Il représente le plus sou­vent une con­di­tion d’émer­gence et de développe­ment des ini­tia­tives locales, en facil­i­tant l’i­den­ti­fi­ca­tion des besoins, en garan­tis­sant la diver­sité des sources de finance­ment et en assur­ant la mobil­i­sa­tion des mul­ti­ples com­pé­tences tech­niques néces­saires à la four­ni­ture des ser­vices et à la créa­tion d’emplois. Enfin, il déter­mine la péren­nité des activ­ités en favorisant leur enracin­e­ment local et leur sou­tien par dif­férents acteurs.

Parier sur l’innovation

Le suc­cès des ini­tia­tives locales ne doit pas faire illu­sion. Si elles ont mobil­isé tant d’Eu­ropéens, de col­lec­tiv­ités locales et de régions, c’est surtout parce qu’elles ont très bien fait cause com­mune avec la lutte con­tre le chô­mage depuis 1994. Pour autant, la bataille n’est pas encore gag­née ; le seuil cri­tique n’est pas atteint, même si le mou­ve­ment de fond qui sous-tend les ILDE est puissant.

Car si les por­teurs de pro­jets locaux sont inven­tifs, ceux qui leur résis­tent par peur du change­ment démon­trent une grande capac­ité à frein­er le mou­ve­ment et à détourn­er à leur prof­it toute petite avancée.

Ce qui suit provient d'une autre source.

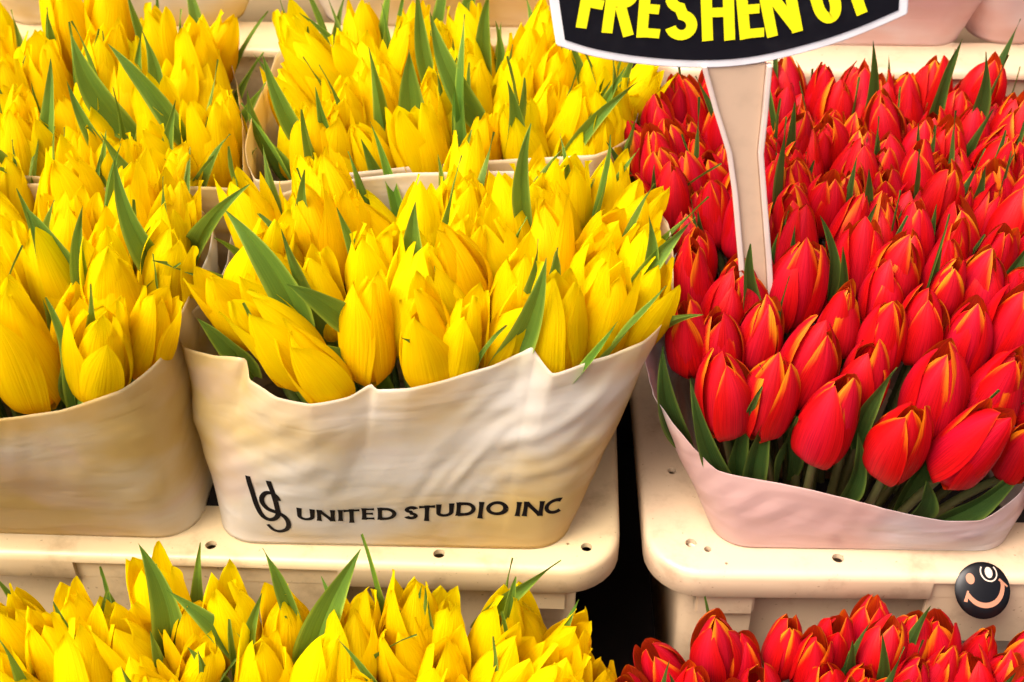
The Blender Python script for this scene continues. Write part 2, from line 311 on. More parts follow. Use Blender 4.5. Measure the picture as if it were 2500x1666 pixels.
# ------------------------------------------------------------------ paper wraps
def closed_spline(pts, N):
    n = len(pts); out = []; SUB = 24
    for i in range(n):
        p0, p1, p2, p3 = (pts[(i+k-1) % n] for k in range(4))
        for j in range(SUB):
            t = j/SUB
            a = 0.5*((2*p1)+(p2-p0)*t+(2*p0-5*p1+4*p2-p3)*t*t+(3*p1-p0-3*p2+p3)*t**3)
            out.append(a.lerp(p1.lerp(p2, t), 0.6))
    L = [0.0]
    for i in range(len(out)): L.append(L[-1]+(out[(i+1) % len(out)]-out[i]).length)
    res = []; k = 0
    for i in range(N):
        d = L[-1]*i/N
        while L[k+1] < d: k += 1
        f = (d-L[k])/max(1e-9, L[k+1]-L[k]); res.append(out[k].lerp(out[(k+1) % len(out)], f))
    return res
def sm(a, b, v): t = max(0, min(1, (v-a)/(b-a))); return t*t*(3-2*t)
def wrap(top, bottom, z0, seed, label, mat, group, bulge=0.006, crease=0.0038, rows=52, N=420, slant=0.9, squeeze=0.0):
    """top: closed list of world points of the cut paper edge; bottom: (cx, cy, hw, hd, r, yaw) rounded rectangle at z0"""
    T = closed_spline(top, N)
    TS = list(T)
    for it in range(60): TS = [(TS[i-1]+TS[i]*2+TS[(i+1) % N])*0.25 for i in range(N)]
    cen = sum(T, Vector())/N
    cx, cy, hw, hd, r, yaw = bottom
    ring = [Matrix.Rotation(R(yaw), 3, 'Z') @ Vector((x, y, 0)) + Vector((cx, cy, z0)) for x, y in rrect(hw, hd, r, 14)]
    B = closed_spline(ring, N*2)
    # match bottom to top by normalised angle in the two outlines
    tw = max(abs(p.x-cen.x) for p in T); td = max(abs(p.y-cen.y) for p in T)
    ang = [math.atan2((p.y-cy)/hd, (p.x-cx)/hw) for p in B]
    verts = []
    Bm = []
    for p in T:
        a = math.atan2((p.y-cen.y)/td, (p.x-cen.x)/tw)
        k = min(range(len(B)), key=lambda i: abs((ang[i]-a+math.pi) % (2*math.pi)-math.pi)); Bm.append(B[k])
    for it in range(6): Bm = [(Bm[i-1]+Bm[i]*2+Bm[(i+1) % N])*0.25 for i in range(N)]
    arc = 0
    arcs = []
    for i in range(N):
        arcs.append(arc); arc += (T[(i+1) % N]-T[i]).length
    for j in range(rows):
        s = j/(rows-1)
        for i in range(N):
            p = Bm[i].lerp(TS[i], s) + (T[i]-TS[i])*s**5
            tan = (TS[(i+3) % N]-TS[i-3]).normalized(); nrm = tan.cross(Vector((0, 0, 1))).normalized()
            if nrm.dot(Vector((p.x-cen.x, p.y-cen.y, 0))) < 0: nrm = -nrm
            th = 2*math.pi*arcs[i]/arc
            q = Vector((math.cos(th)*arc*3.2, math.sin(th)*arc*3.2 + seed*7.1, p.z*26*slant))
            q2 = Vector((q.x*1.4, q.y*1.4, p.z*16+seed))
            amp = crease*(0.25+0.75*math.sin(math.pi*min(1, s*1.05+0.05))) + crease*0.4*s
            f1 = noise.noise(q*.7)
            # crumple: triangle waves in a few slanting directions meet in sharp creases
            wx = arcs[i] + .030*noise.noise(q2*.5); wz = p.z + .022*noise.noise(q2*.5+Vector((5, 8, 1)))
            h = 0.0
            for kx, kz, am, ph in ((18, -42, 1.0, .3), (31, -24, .7, 1.7), (-12, -60, .6, 2.9), (58, -84, .55, 4.1), (8, 52, .55, 5.2), (74, -40, .35, 6.4)):
                u = (kx*wx + kz*wz + ph*1.7 + seed*.37) % 2.0; tri = abs(u-1)*2-1
                mk = sm(-.22, .38, noise.noise(Vector((wx*9+ph*5, wz*9, seed+ph))))
                h += am*tri*mk
            d = bulge*math.sin(math.pi*min(1, s*0.95)) + amp*(.8*f1+.22*h)*(.35+.65*sm(.2, .55, s))
            flat = max(0, 0.08-s)/0.08
            verts.append(p + nrm*d*(1-flat))
    me = mesh('paper_wrap', verts, grid_faces(N, rows, True), mat)
    o = obj('paper_wrap', me); tag(o, label, 'paper wrap', group)
    md = o.modifiers.new('sheet', 'SOLIDIFY'); md.thickness = 0.00015; md.offset = 0
    return o, T
def P(lst): return [atz(*q) for q in lst]
GW = 'waxed paper wraps around the tulip bunches'
# front centre, lettered
top_c = P([(436, 800, .165), (452, 848, .165), (520, 868, .165), (585, 872, .168), (604, 876, .167), (612, 925, .158), (680, 968, .161), (760, 984, .162), (850, 966, .165), (905, 936, .171), (922, 950, .168), (1000, 946, .170), (1100, 922, .172), (1200, 888, .176), (1270, 858, .182), (1300, 845, .187), (1312, 862, .182), (1350, 910, .172), (1420, 886, .175), (1500, 862, .178), (1570, 830, .181), (1622, 776, .184),
           (1640, 715, .188), (1642, 630, .195), (1626, 545, .200), (1575, 485, .203), (1480, 440, .203), (1250, 420, .198), (1000, 424, .195), (760, 450, .19), (630, 500, .185), (575, 560, .180), (560, 640, .175), (520, 715, .170), (465, 765, .166)])
bl, br = atz(535, 1312, 0), atz(1402, 1330, 0)
wrap_c, T_c = wrap(top_c, ((bl.x+br.x)/2, -0.064+0.088, (br.x-bl.x)/2, 0.092, 0.030, -1.6), 0.0012, 3, 'large paper wrap lettered UNITED STUDIO INC around yellow tulips', M_PAPER, GW, slant=1.0)
# front left
top_l = P([(-330, 1060, .16), (-150, 1040, .16), (0, 1022, .161), (150, 1000, .163), (290, 950, .166), (350, 905, .169), (392, 862, .172), (420, 800, .175), (462, 715, .18), (505, 620, .185), (515, 545, .19), (450, 485, .192), (200, 455, .192), (-200, 450, .192), (-420, 520, .19), (-470, 700, .18), (-450, 920, .165)])
bl = atz(-330, 1290, 0); br = atz(520, 1308, 0)
wrap_l, T_l = wrap(top_l, ((bl.x+br.x)/2-0.004, -0.064+0.098, (br.x-bl.x)/2-0.004, 0.09, 0.03, -2.3), 0.0012, 9, 'plain paper wrap around the yellow tulips at the left edge', M_PAPER, GW)
# back right
top_br = P([(625, 436, .19), (690, 440, .19), (800, 426, .19), (1000, 405, .19), (1250, 386, .192), (1450, 376, .195), (1530, 335, .2), (1560, 250, .2), (1550, 175, .2), (1400, 118, .205), (1000, 112, .205), (720, 112, .21), (678, 135, .222), (654, 200, .218), (624, 270, .213), (606, 345, .207), (608, 400, .198)])
wrap_br, T_br = wrap(top_br, (-0.068, 0.235, 0.128, 0.062, 0.03, -2), 0.0012, 14, 'paper wrap with a pale turned edge behind the lettered bunch', M_PAPER, GW)
top_bl = P([(585, 458, .185), (300, 445, .188), (0, 425, .19), (-250, 415, .19), (-360, 300, .2), (-300, 130, .205), (0, 110, .205), (400, 115, .205), (548, 130, .205), (575, 200, .2), (590, 330, .19), (592, 420, .186)])
wrap_bl, T_bl = wrap(top_bl, (-0.345, 0.243, 0.125, 0.062, 0.03, -2), 0.0012, 21, 'paper wrap behind the left bunch, nearly hidden by yellow tulips', M_PAPER, GW)
# red front
top_r = P([(1597, 960, .13), (1642, 1032, .11), (1700, 1100, .09), (1752, 1148, .076), (1850, 1170, .07), (2000, 1200, .065), (2120, 1230, .06), (2220, 1256, .055), (2310, 1272, .05), (2395, 1268, .05), (2445, 1238, .06), (2500, 1190, .07), (2545, 1010, .12), (2560, 800, .15), (2530, 640, .16), (2380, 560, .16), (2000, 545, .16), (1720, 560, .16), (1625, 660, .16), (1585, 770, .158), (1578, 880, .148)])
bl = atz(1735, 1318, 0); br = atz(2478, 1345, 0)
wrap_r, T_r = wrap(top_r, ((bl.x+br.x)/2+.002, -0.066+0.085, (br.x-bl.x)/2, 0.09, 0.028, -1.2), 0.0012, 33, 'low pinkish paper wrap folded around the front red tulips', M_PAPERP, GW, bulge=0.004, crease=0.0028)
top_r2 = P([(2520, 1250, .06), (2620, 1280, .05), (2900, 1280, .05), (3050, 1150, .09), (3080, 800, .15), (2950, 620, .16), (2700, 600, .16), (2590, 680, .16), (2575, 850, .15), (2560, 1050, .11)])
wrap_r2, _ = wrap(top_r2, (0.505, 0.024, 0.098, 0.088, 0.03, -0.7), 0.0012, 41, 'pale paper wrap cut by the right edge beside the red bunch', M_PAPERP, GW)
top_rb = P([(1560, 500, .15), (1800, 520, .15), (2300, 510, .15), (2560, 480, .15), (2620, 330, .15), (2560, 220, .15), (2300, 190, .15), (1900, 190, .15), (1650, 195, .15), (1570, 260, .15), (1545, 380, .15)])
wrap_rb, T_rb = wrap(top_rb, (0.282, 0.2, 0.145, 0.07, 0.03, -0.7), 0.0012, 52, 'paper wrap buried among the back red tulips', M_PAPERP, GW)
# upper tier: only the feet of the wraps are in view
def box_top(cx, cy, hw, hd, z, yaw=0, jit=0.006, seed=0):
    q = random.Random(seed); return [Vector((cx+x, cy+y, z+q.uniform(-jit, jit))) for x, y in rrect(hw, hd, min(hw, hd)*0.45, 4)]
for cx, cy, hw, z0, seed, mat, lab in (
        (-0.352, 0.452, 0.108, .200, 61, M_PAPER, 'golden paper wrap foot at the top left corner'),
        (-0.052, 0.450, 0.118, .200, 63, M_PAPER, 'pale paper wrap foot left of the hanging sign'),
        (0.268, 0.424, 0.135, .195, 65, M_PAPERP, 'pink creased paper wrap foot right of the sign'),
        (0.520, 0.424, 0.108, .195, 67, M_PAPERP, 'brownish pink paper wrap foot at the top right corner')):
    wrap(box_top(cx, cy-.01, hw+.028, .098, z0+.17, 0, .006, seed), (cx, cy, hw, .076, .03, -1.5), z0+.0012, seed, lab, mat, GW, bulge=.01, crease=.0058, slant=.8)
# lower tier wraps
top_ly = [Vector((x, y, z)) for x, y, z in [(-.46, -.13, -.055), (-.2, -.118, -.055), (.02, -.125, -.055), (.062, -.16, -.06), (.078, -.25, -.06), (.06, -.36, -.06), (-.2, -.38, -.06), (-.46, -.36, -.06), (-.5, -.25, -.06)]]
wrap_ly, T_ly = wrap(top_ly, (-.2, -.245, .24, .09, .03, 0), -.4695, 71, 'paper wrap under the yellow tulips along the bottom edge', M_PAPER, GW)
top_lr = [Vector((x, y, z)) for x, y, z in [(.105, -.15, -.075), (.16, -.128, -.07), (.3, -.125, -.085), (.40, -.14, -.12), (.42, -.25, -.12), (.40, -.37, -.12), (.2, -.38, -.10), (.095, -.36, -.085), (.072, -.25, -.08), (.08, -.19, -.078)]]
wrap_lr, T_lr = wrap(top_lr, (.25, -.245, .13, .09, .03, 0), -.4695, 77, 'lilac-white paper wrap under the red tulips along the bottom edge', M_PAPERP, GW)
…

Com­bi­en de bons pro­jets et d’ini­tia­tives généreuses ont échoué devant les pesan­teurs des admin­is­tra­tions, les blocages des insti­tu­tions de toutes sortes et le mur du con­formisme men­tal ? Beau­coup, beau­coup trop si l’on prend au sérieux le prob­lème du chô­mage, de la qual­ité de vie et de la démocratie.

Dès lors, la voie d’avenir ne réside prob­a­ble­ment pas dans une grande réforme — que ni les Français, ni les Européens n’at­ten­dent plus — mais dans un pari. Nos dirigeants doivent pari­er sur l’in­no­va­tion poli­tique, sociale ou économique, et laiss­er l’ex­péri­ence enrichir ceux qui la tentent.

__________________________________________
1. Les ini­tia­tives locales de développe­ment et d’emploi, enquête dans l’U­nion européenne. Doc­u­ment de tra­vail des ser­vices (OPOCE 1995 — CM 89 95 082 FR).
Des leçons pour les pactes ter­ri­to­ri­aux et locaux pour l’emploi, pre­mier rap­port sur les ini­tia­tives locales de développe­ment et d’emploi. Doc­u­ment de tra­vail des ser­vices (OPOCE 1996 — CE 07 97 272 FR).
L’ère des emplois sur mesure, deux­ième rap­port sur les ini­tia­tives locales de développe­ment et d’emploi. Doc­u­ment de tra­vail des ser­vices (OPOCE 1998 — CE 09 97 220 FR).
2. Ce sont les ser­vices à domi­cile, la garde d’en­fants, les nou­velles tech­nolo­gies de l’in­for­ma­tion et de la com­mu­ni­ca­tion, l’aide aux jeunes en dif­fi­culté et l’in­ser­tion, l’amélio­ra­tion du loge­ment, la sécu­rité, les trans­ports col­lec­tifs locaux, la reval­ori­sa­tion des espaces publics urbains, les com­merces de prox­im­ité, la maîtrise de l’én­ergie, le sport, le tourisme, l’au­dio­vi­suel, le pat­ri­moine cul­turel, le développe­ment cul­turel local, la ges­tion des déchets, la ges­tion de l’eau, la pro­tec­tion et l’en­tre­tien des zones naturelles, la lutte con­tre la pollution.